Repeat every line below exactly as it reads.
:::
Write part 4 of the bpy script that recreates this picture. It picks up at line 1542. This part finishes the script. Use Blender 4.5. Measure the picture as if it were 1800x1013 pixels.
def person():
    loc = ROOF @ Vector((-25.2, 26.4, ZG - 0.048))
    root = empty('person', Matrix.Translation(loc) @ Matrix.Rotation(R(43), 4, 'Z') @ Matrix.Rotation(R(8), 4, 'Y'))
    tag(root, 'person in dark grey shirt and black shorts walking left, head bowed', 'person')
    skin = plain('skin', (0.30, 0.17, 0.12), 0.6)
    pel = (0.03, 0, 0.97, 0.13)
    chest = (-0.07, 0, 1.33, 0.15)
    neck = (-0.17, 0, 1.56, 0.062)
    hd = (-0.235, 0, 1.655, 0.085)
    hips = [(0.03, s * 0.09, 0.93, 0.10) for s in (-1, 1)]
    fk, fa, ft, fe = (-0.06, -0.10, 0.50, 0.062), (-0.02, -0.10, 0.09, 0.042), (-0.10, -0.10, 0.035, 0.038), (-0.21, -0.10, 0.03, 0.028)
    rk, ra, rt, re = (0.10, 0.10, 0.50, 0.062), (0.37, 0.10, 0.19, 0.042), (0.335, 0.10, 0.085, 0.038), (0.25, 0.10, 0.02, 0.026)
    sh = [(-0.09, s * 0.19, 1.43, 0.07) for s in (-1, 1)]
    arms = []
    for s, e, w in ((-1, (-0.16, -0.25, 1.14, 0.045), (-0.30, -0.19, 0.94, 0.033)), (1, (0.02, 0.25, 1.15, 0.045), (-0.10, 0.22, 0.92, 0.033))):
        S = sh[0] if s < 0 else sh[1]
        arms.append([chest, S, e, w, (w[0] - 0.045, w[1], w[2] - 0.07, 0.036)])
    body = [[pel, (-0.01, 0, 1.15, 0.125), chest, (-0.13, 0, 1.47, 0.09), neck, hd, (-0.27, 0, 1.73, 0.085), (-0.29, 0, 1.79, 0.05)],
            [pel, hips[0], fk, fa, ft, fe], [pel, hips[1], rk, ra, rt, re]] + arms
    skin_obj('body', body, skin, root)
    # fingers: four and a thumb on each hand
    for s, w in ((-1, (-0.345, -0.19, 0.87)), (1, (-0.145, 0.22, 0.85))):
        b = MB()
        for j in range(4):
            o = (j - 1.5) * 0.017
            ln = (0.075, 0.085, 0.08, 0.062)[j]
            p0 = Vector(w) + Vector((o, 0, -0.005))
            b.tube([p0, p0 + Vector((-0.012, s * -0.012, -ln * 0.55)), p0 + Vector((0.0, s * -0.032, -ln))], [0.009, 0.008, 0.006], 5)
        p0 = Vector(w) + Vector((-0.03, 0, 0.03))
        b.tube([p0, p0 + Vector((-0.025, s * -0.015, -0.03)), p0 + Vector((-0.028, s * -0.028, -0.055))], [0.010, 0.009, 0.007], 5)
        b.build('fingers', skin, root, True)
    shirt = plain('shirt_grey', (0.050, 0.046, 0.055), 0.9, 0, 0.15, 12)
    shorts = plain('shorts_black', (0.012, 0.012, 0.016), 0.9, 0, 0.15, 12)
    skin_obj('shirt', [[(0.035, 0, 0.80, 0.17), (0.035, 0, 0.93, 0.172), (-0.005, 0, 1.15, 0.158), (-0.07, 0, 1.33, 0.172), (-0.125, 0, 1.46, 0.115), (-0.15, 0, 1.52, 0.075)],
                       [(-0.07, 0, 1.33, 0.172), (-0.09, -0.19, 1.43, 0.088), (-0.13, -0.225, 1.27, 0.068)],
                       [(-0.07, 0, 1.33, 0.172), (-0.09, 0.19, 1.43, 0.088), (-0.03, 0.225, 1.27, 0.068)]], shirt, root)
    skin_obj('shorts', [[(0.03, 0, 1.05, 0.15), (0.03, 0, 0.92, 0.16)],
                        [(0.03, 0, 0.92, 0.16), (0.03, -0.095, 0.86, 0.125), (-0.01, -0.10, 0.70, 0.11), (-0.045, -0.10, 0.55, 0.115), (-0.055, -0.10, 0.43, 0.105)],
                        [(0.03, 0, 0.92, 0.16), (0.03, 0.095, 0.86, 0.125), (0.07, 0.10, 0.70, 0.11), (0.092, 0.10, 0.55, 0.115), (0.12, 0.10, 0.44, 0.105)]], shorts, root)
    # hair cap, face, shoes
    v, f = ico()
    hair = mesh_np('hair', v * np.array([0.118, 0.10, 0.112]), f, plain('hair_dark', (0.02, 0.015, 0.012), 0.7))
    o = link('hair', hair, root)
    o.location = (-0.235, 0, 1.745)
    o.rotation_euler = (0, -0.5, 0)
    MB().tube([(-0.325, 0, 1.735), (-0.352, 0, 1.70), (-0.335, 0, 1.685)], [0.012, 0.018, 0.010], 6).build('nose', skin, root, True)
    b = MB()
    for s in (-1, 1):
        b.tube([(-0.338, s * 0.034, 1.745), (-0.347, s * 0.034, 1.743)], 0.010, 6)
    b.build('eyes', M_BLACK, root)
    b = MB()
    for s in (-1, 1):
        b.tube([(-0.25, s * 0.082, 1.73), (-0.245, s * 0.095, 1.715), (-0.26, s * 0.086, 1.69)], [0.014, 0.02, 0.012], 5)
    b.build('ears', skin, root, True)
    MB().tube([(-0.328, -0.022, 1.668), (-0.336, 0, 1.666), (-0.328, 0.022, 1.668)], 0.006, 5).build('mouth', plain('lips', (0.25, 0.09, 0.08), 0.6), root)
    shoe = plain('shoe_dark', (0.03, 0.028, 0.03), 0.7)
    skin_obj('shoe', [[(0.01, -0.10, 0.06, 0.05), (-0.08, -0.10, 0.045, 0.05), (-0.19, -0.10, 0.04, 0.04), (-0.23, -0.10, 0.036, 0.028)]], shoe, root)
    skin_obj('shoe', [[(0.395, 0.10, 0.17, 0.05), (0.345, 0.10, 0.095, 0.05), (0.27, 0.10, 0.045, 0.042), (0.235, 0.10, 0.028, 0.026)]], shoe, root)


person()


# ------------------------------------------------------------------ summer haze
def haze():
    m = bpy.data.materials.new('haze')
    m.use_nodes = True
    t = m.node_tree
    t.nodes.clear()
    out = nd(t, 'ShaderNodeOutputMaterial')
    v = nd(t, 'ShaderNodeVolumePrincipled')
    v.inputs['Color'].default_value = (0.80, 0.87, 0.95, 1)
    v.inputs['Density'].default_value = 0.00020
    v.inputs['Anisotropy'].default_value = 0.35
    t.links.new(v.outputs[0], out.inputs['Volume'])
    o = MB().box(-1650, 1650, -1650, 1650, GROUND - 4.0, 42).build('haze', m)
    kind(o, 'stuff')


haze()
:::
Response:
Write part 4 of the bpy script that recreates this picture. It picks up at line 1542. This part finishes the script. Use Blender 4.5. Measure the picture as if it were 1800x1013 pixels.
def person():
    loc = ROOF @ Vector((-25.2, 26.4, ZG - 0.048))
    root = empty('person', Matrix.Translation(loc) @ Matrix.Rotation(R(43), 4, 'Z') @ Matrix.Rotation(R(8), 4, 'Y'))
    tag(root, 'person in dark grey shirt and black shorts walking left, head bowed', 'person')
    skin = plain('skin', (0.30, 0.17, 0.12), 0.6)
    pel = (0.03, 0, 0.97, 0.13)
    chest = (-0.07, 0, 1.33, 0.15)
    neck = (-0.17, 0, 1.56, 0.062)
    hd = (-0.235, 0, 1.655, 0.085)
    hips = [(0.03, s * 0.09, 0.93, 0.10) for s in (-1, 1)]
    fk, fa, ft, fe = (-0.06, -0.10, 0.50, 0.062), (-0.02, -0.10, 0.09, 0.042), (-0.10, -0.10, 0.035, 0.038), (-0.21, -0.10, 0.03, 0.028)
    rk, ra, rt, re = (0.10, 0.10, 0.50, 0.062), (0.37, 0.10, 0.19, 0.042), (0.335, 0.10, 0.085, 0.038), (0.25, 0.10, 0.02, 0.026)
    sh = [(-0.09, s * 0.19, 1.43, 0.07) for s in (-1, 1)]
    arms = []
    for s, e, w in ((-1, (-0.16, -0.25, 1.14, 0.045), (-0.30, -0.19, 0.94, 0.033)), (1, (0.02, 0.25, 1.15, 0.045), (-0.10, 0.22, 0.92, 0.033))):
        S = sh[0] if s < 0 else sh[1]
        arms.append([chest, S, e, w, (w[0] - 0.045, w[1], w[2] - 0.07, 0.036)])
    body = [[pel, (-0.01, 0, 1.15, 0.125), chest, (-0.13, 0, 1.47, 0.09), neck, hd, (-0.27, 0, 1.73, 0.085), (-0.29, 0, 1.79, 0.05)],
            [pel, hips[0], fk, fa, ft, fe], [pel, hips[1], rk, ra, rt, re]] + arms
    skin_obj('body', body, skin, root)
    # fingers: four and a thumb on each hand
    for s, w in ((-1, (-0.345, -0.19, 0.87)), (1, (-0.145, 0.22, 0.85))):
        b = MB()
        for j in range(4):
            o = (j - 1.5) * 0.017
            ln = (0.075, 0.085, 0.08, 0.062)[j]
            p0 = Vector(w) + Vector((o, 0, -0.005))
            b.tube([p0, p0 + Vector((-0.012, s * -0.012, -ln * 0.55)), p0 + Vector((0.0, s * -0.032, -ln))], [0.009, 0.008, 0.006], 5)
        p0 = Vector(w) + Vector((-0.03, 0, 0.03))
        b.tube([p0, p0 + Vector((-0.025, s * -0.015, -0.03)), p0 + Vector((-0.028, s * -0.028, -0.055))], [0.010, 0.009, 0.007], 5)
        b.build('fingers', skin, root, True)
    shirt = plain('shirt_grey', (0.050, 0.046, 0.055), 0.9, 0, 0.15, 12)
    shorts = plain('shorts_black', (0.012, 0.012, 0.016), 0.9, 0, 0.15, 12)
    skin_obj('shirt', [[(0.035, 0, 0.80, 0.17), (0.035, 0, 0.93, 0.172), (-0.005, 0, 1.15, 0.158), (-0.07, 0, 1.33, 0.172), (-0.125, 0, 1.46, 0.115), (-0.15, 0, 1.52, 0.075)],
                       [(-0.07, 0, 1.33, 0.172), (-0.09, -0.19, 1.43, 0.088), (-0.13, -0.225, 1.27, 0.068)],
                       [(-0.07, 0, 1.33, 0.172), (-0.09, 0.19, 1.43, 0.088), (-0.03, 0.225, 1.27, 0.068)]], shirt, root)
    skin_obj('shorts', [[(0.03, 0, 1.05, 0.15), (0.03, 0, 0.92, 0.16)],
                        [(0.03, 0, 0.92, 0.16), (0.03, -0.095, 0.86, 0.125), (-0.01, -0.10, 0.70, 0.11), (-0.045, -0.10, 0.55, 0.115), (-0.055, -0.10, 0.43, 0.105)],
                        [(0.03, 0, 0.92, 0.16), (0.03, 0.095, 0.86, 0.125), (0.07, 0.10, 0.70, 0.11), (0.092, 0.10, 0.55, 0.115), (0.12, 0.10, 0.44, 0.105)]], shorts, root)
    # hair cap, face, shoes
    v, f = ico()
    hair = mesh_np('hair', v * np.array([0.118, 0.10, 0.112]), f, plain('hair_dark', (0.02, 0.015, 0.012), 0.7))
    o = link('hair', hair, root)
    o.location = (-0.235, 0, 1.745)
    o.rotation_euler = (0, -0.5, 0)
    MB().tube([(-0.325, 0, 1.735), (-0.352, 0, 1.70), (-0.335, 0, 1.685)], [0.012, 0.018, 0.010], 6).build('nose', skin, root, True)
    b = MB()
    for s in (-1, 1):
        b.tube([(-0.338, s * 0.034, 1.745), (-0.347, s * 0.034, 1.743)], 0.010, 6)
    b.build('eyes', M_BLACK, root)
    b = MB()
    for s in (-1, 1):
        b.tube([(-0.25, s * 0.082, 1.73), (-0.245, s * 0.095, 1.715), (-0.26, s * 0.086, 1.69)], [0.014, 0.02, 0.012], 5)
    b.build('ears', skin, root, True)
    MB().tube([(-0.328, -0.022, 1.668), (-0.336, 0, 1.666), (-0.328, 0.022, 1.668)], 0.006, 5).build('mouth', plain('lips', (0.25, 0.09, 0.08), 0.6), root)
    shoe = plain('shoe_dark', (0.03, 0.028, 0.03), 0.7)
    skin_obj('shoe', [[(0.01, -0.10, 0.06, 0.05), (-0.08, -0.10, 0.045, 0.05), (-0.19, -0.10, 0.04, 0.04), (-0.23, -0.10, 0.036, 0.028)]], shoe, root)
    skin_obj('shoe', [[(0.395, 0.10, 0.17, 0.05), (0.345, 0.10, 0.095, 0.05), (0.27, 0.10, 0.045, 0.042), (0.235, 0.10, 0.028, 0.026)]], shoe, root)


person()


# ------------------------------------------------------------------ summer haze
def haze():
    m = bpy.data.materials.new('haze')
    m.use_nodes = True
    t = m.node_tree
    t.nodes.clear()
    out = nd(t, 'ShaderNodeOutputMaterial')
    v = nd(t, 'ShaderNodeVolumePrincipled')
    v.inputs['Color'].default_value = (0.80, 0.87, 0.95, 1)
    v.inputs['Density'].default_value = 0.00020
    v.inputs['Anisotropy'].default_value = 0.35
    t.links.new(v.outputs[0], out.inputs['Volume'])
    o = MB().box(-1650, 1650, -1650, 1650, GROUND - 4.0, 42).build('haze', m)
    kind(o, 'stuff')


haze()